### [PROBLEM TO SOLVE]
Can you set down, exactly as they appear below, the lines from the opening of the material through the one bearing "rad = math.radians", minus the pictures?

### [INFORMATION SUPPLIED]
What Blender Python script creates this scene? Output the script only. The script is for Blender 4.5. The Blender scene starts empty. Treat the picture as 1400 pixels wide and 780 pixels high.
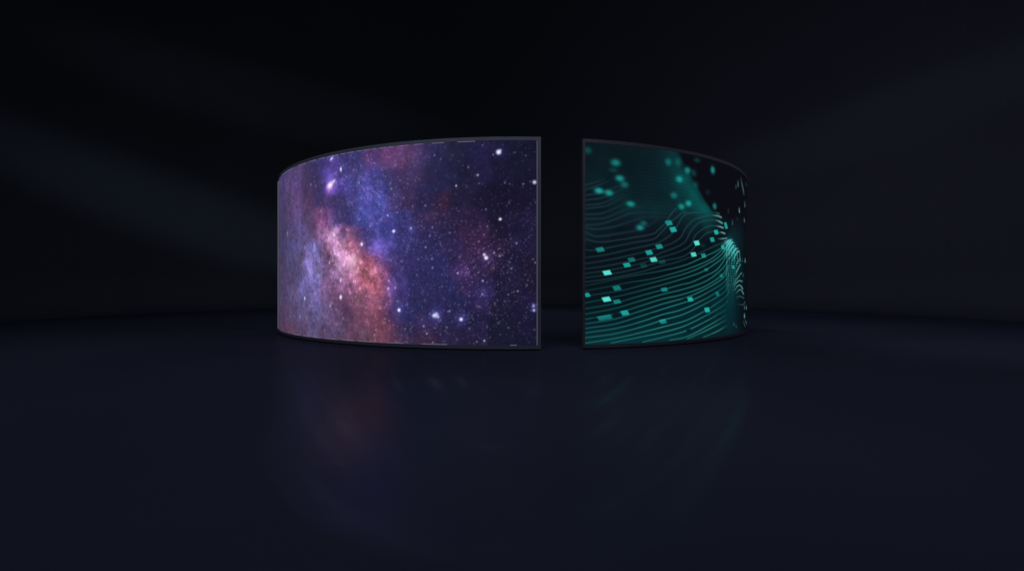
import bpy, math
import numpy as np
from mathutils import Vector, Matrix

# ------------------------------------------------------------------ measures
R = 4.0            # radius of the ring of screens (axis at the world origin)
H = 2.374          # outer height of a screen
Z0 = 0.014         # underside of the screens, carried on a recessed plinth
CAM_D = 10.0       # camera distance from the axis
CAM_Z = Z0 + 0.30 * H
ROOM_R, ROOM_H = 11.5, 13.0
F, CX, CY = 733.0, 701.0, 390.0      # focal length and axis in photo pixels (1400 x 780)
scene = bpy.context.scene
rad = math.radians

# ------------------------------------------------------------------ helpers
def link(o, parent=None):
    scene.collection.objects.link(o)
    if parent is not None:
        o.parent = parent
    return o

def mesh_object(name, verts, faces, mat, parent=None, origin=(0, 0, 0), smooth=False):
    me = bpy.data.meshes.new(name)
    ox, oy, oz = origin
    me.from_pydata([(x - ox, y - oy, z - oz) for x, y, z in verts], [], faces)
    me.update()
    if smooth:
        me.polygons.foreach_set('use_smooth', [True] * len(me.polygons))
    me.materials.append(mat)
    return link(bpy.data.objects.new(name, me), parent)

def ring(theta, r):            # theta = 0 faces the camera (towards -y), positive to the right
    return r * math.sin(theta), -r * math.cos(theta)

class Arcs:
    """collects boxes swept along the ring into one mesh"""
    def __init__(self):
        self.v, self.f = [], []
    def box(self, t0, t1, z0, z1, r0, r1, n=1):
        b = len(self.v)
        for i in range(n + 1):
            t = t0 + (t1 - t0) * i / n
            for r, z in ((r0, z0), (r1, z0), (r1, z1), (r0, z1)):
                x, y = ring(t, r)
                self.v.append((x, y, z))
        for i in range(n):
            a = b + 4 * i
            for k in range(4):
                self.f.append((a + k, a + (k + 1) % 4, a + 4 + (k + 1) % 4, a + 4 + k))
        self.f.append((b + 3, b + 2, b + 1, b))
        e = b + 4 * n
        self.f.append((e, e + 1, e + 2, e + 3))
    def build(self, name, mat, parent, origin):
        return mesh_object(name, self.v, self.f, mat, parent, origin)

# ------------------------------------------------------------------ materials
def new_mat(name):
    m = bpy.data.materials.new(name)
    m.use_nodes = True
    nt = m.node_tree
    nt.nodes.clear()
    return m, nt, nt.nodes.new('ShaderNodeOutputMaterial')

def principled(name, col, rough, metallic=0.0, spec=0.5, vary=0.0, scale=6.0):
    m, nt, out = new_mat(name)
    p = nt.nodes.new('ShaderNodeBsdfPrincipled')
    p.inputs['Base Color'].default_value = (*col, 1)
    p.inputs['Roughness'].default_value = rough
    p.inputs['Metallic'].default_value = metallic
    p.inputs['Specular IOR Level'].default_value = spec
    if vary:
        tc = nt.nodes.new('ShaderNodeTexCoord')
        n = nt.nodes.new('ShaderNodeTexNoise')
        n.inputs['Scale'].default_value = scale
        n.inputs['Detail'].default_value = 5
        nt.links.new(tc.outputs['Object'], n.inputs['Vector'])
        mr = nt.nodes.new('ShaderNodeMapRange')
        mr.inputs['To Min'].default_value = rough - vary
        mr.inputs['To Max'].default_value = rough + vary
        nt.links.new(n.outputs['Fac'], mr.inputs['Value'])
        nt.links.new(mr.outputs['Result'], p.inputs['Roughness'])
    nt.links.new(p.outputs[0], out.inputs[0])
    return m

def floor_material():
    """polished near-black floor: dark diffuse with a weak, soft mirror coat and faint smears"""
    m, nt, out = new_mat('polished_floor')
    N = nt.nodes.new
    tc = N('ShaderNodeTexCoord')
    n1 = N('ShaderNodeTexNoise'); n1.inputs['Scale'].default_value = 0.28; n1.inputs['Detail'].default_value = 4
    n2 = N('ShaderNodeTexNoise'); n2.inputs['Scale'].default_value = 1.7; n2.inputs['Detail'].default_value = 6
    nt.links.new(tc.outputs['Object'], n1.inputs['Vector'])
    nt.links.new(tc.outputs['Object'], n2.inputs['Vector'])
    cr = N('ShaderNodeMix'); cr.data_type = 'RGBA'
    cr.inputs['A'].default_value = (0.019, 0.022, 0.038, 1)
    cr.inputs['B'].default_value = (0.044, 0.048, 0.072, 1)
    nt.links.new(n1.outputs['Fac'], cr.inputs['Factor'])
    d = N('ShaderNodeBsdfDiffuse')
    nt.links.new(cr.outputs['Result'], d.inputs['Color'])
    g = N('ShaderNodeBsdfGlossy')
    g.distribution = 'BECKMANN'
    g.inputs['Anisotropy'].default_value = 0.7
    tv = N('ShaderNodeCombineXYZ'); tv.inputs[1].default_value = 1.0
    nt.links.new(tv.outputs[0], g.inputs['Tangent'])
    mr = N('ShaderNodeMapRange')
    mr.inputs['To Min'].default_value = FLOOR_ROUGH - 0.03
    mr.inputs['To Max'].default_value = FLOOR_ROUGH + 0.03
    nt.links.new(n2.outputs['Fac'], mr.inputs['Value'])
    nt.links.new(mr.outputs['Result'], g.inputs['Roughness'])
    bp = N('ShaderNodeBump'); bp.inputs['Strength'].default_value = 0.15; bp.inputs['Distance'].default_value = 0.02
    n3 = N('ShaderNodeTexNoise'); n3.inputs['Scale'].default_value = 2.6; n3.inputs['Detail'].default_value = 3
    nt.links.new(tc.outputs['Object'], n3.inputs['Vector'])
    nt.links.new(n3.outputs['Fac'], bp.inputs['Height'])
    nt.links.new(bp.outputs['Normal'], g.inputs['Normal'])
    g.inputs['Color'].default_value = (0.85, 0.9, 1.0, 1)
    mx = N('ShaderNodeMixShader')
    mx.inputs[0].default_value = FLOOR_COAT
    nt.links.new(d.outputs[0], mx.inputs[1])
    nt.links.new(g.outputs[0], mx.inputs[2])
    nt.links.new(mx.outputs[0], out.inputs[0])
    return m

def wall_material():
    m, nt, out = new_mat('dark_wall_paint')
    N = nt.nodes.new
    tc = N('ShaderNodeTexCoord')
    n1 = N('ShaderNodeTexNoise'); n1.inputs['Scale'].default_value = 0.5; n1.inputs['Detail'].default_value = 3
    nt.links.new(tc.outputs['Object'], n1.inputs['Vector'])
    cr = N('ShaderNodeMix'); cr.data_type = 'RGBA'
    cr.inputs['A'].default_value = (0.038, 0.041, 0.052, 1)
    cr.inputs['B'].default_value = (0.047, 0.050, 0.062, 1)
    nt.links.new(n1.outputs['Fac'], cr.inputs['Factor'])
    d = N('ShaderNodeBsdfDiffuse')
    nt.links.new(cr.outputs['Result'], d.inputs['Color'])
    nt.links.new(d.outputs[0], out.inputs[0])
    return m

def screen_material(name):
    m, nt, out = new_mat(name)
    a = nt.nodes.new('ShaderNodeAttribute'); a.attribute_name = 'picture'
    e = nt.nodes.new('ShaderNodeEmission')
    e.inputs['Strength'].default_value = 1.0
    nt.links.new(a.outputs['Color'], e.inputs['Color'])
    nt.links.new(e.outputs[0], out.inputs[0])
    m.cycles.emission_sampling = 'NONE'
    return m

def glow_strip_material():
    m, nt, out = new_mat('glowing_edge_trim')  # the pale trim gets its brightness as emission
    e = nt.nodes.new('ShaderNodeEmission')
    e.inputs['Color'].default_value = (0.155, 0.142, 0.195, 1)
    e.inputs['Strength'].default_value = 1.0
    nt.links.new(e.outputs[0], out.inputs[0])
    m.cycles.emission_sampling = 'NONE'
    return m

FLOOR_ROUGH, FLOOR_COAT = 0.16, 0.036
M_FLOOR = floor_material()
M_WALL = wall_material()
M_FRAME = principled('satin_frame', (0.10, 0.103, 0.135), 0.55, 0.0, 0.5, 0.06, 9.0)
M_FRAME_DARK = principled('dark_satin_frame', (0.07, 0.065, 0.082), 0.5, 0.0, 0.5, 0.06, 9.0)
M_PLINTH = principled('plinth_paint', (0.05, 0.05, 0.065), 0.6, 0.0, 0.3, 0.06, 9.0)
M_BACK = principled('black_back', (0.012, 0.012, 0.015), 0.6, 0.0, 0.3, 0.1, 4.0)
M_STRIP = glow_strip_material()

# ------------------------------------------------------------------ pictures shown on the screens
S = 3                                                   # samples per measured unit

def lin(c):
    c = np.clip(c, 0, 1)
    return np.where(c <= 0.04045, c / 12.92, ((c + 0.055) / 1.055) ** 2.4)

TH_TAB = np.linspace(-rad(66.4), rad(66.4), 2001)
PX_TAB = CX + F * R * np.sin(TH_TAB) / (CAM_D - R * np.cos(TH_TAB))

def theta_of(px):
    return np.interp(px, PX_TAB, TH_TAB)

def squeeze(px):
    """how narrow the picture gets towards the turned-away ends of the ring"""
    t = theta_of(px)
    c, s = math.cos(t), math.sin(t)
    d = CAM_D - R * c
    dp = (c * d - R * s * s) / d
    return max(0.22, min(1.0, dp))

def value_noise(u, v, seed):
    rs = np.random.RandomState(seed)
    lat = rs.rand(256, 256)
    iu, iv = np.floor(u).astype(int), np.floor(v).astype(int)
    fu, fv = u - iu, v - iv
    fu, fv = fu * fu * (3 - 2 * fu), fv * fv * (3 - 2 * fv)
    a, b = lat[iv & 255, iu & 255], lat[iv & 255, (iu + 1) & 255]
    c, d = lat[(iv + 1) & 255, iu & 255], lat[(iv + 1) & 255, (iu + 1) & 255]
    return (a * (1 - fu) + b * fu) * (1 - fv) + (c * (1 - fu) + d * fu) * fv

def fbm(u, v, freq, octaves, seed, gain=0.55):
    out, amp, tot = 0, 1.0, 0
    for k in range(octaves):
        out = out + amp * (value_noise(u * freq + 17.3 * k, v * freq + 5.1 * k, seed + k) - 0.5)
        tot += amp
        amp *= gain
        freq *= 2.03
    return out / tot * 2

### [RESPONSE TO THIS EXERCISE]
What Blender Python script creates this scene? Output the script only. The script is for Blender 4.5. The Blender scene starts empty. Treat the picture as 1400 pixels wide and 780 pixels high.
import bpy, math
import numpy as np
from mathutils import Vector, Matrix

# ------------------------------------------------------------------ measures
R = 4.0            # radius of the ring of screens (axis at the world origin)
H = 2.374          # outer height of a screen
Z0 = 0.014         # underside of the screens, carried on a recessed plinth
CAM_D = 10.0       # camera distance from the axis
CAM_Z = Z0 + 0.30 * H
ROOM_R, ROOM_H = 11.5, 13.0
F, CX, CY = 733.0, 701.0, 390.0      # focal length and axis in photo pixels (1400 x 780)
scene = bpy.context.scene
rad = math.radians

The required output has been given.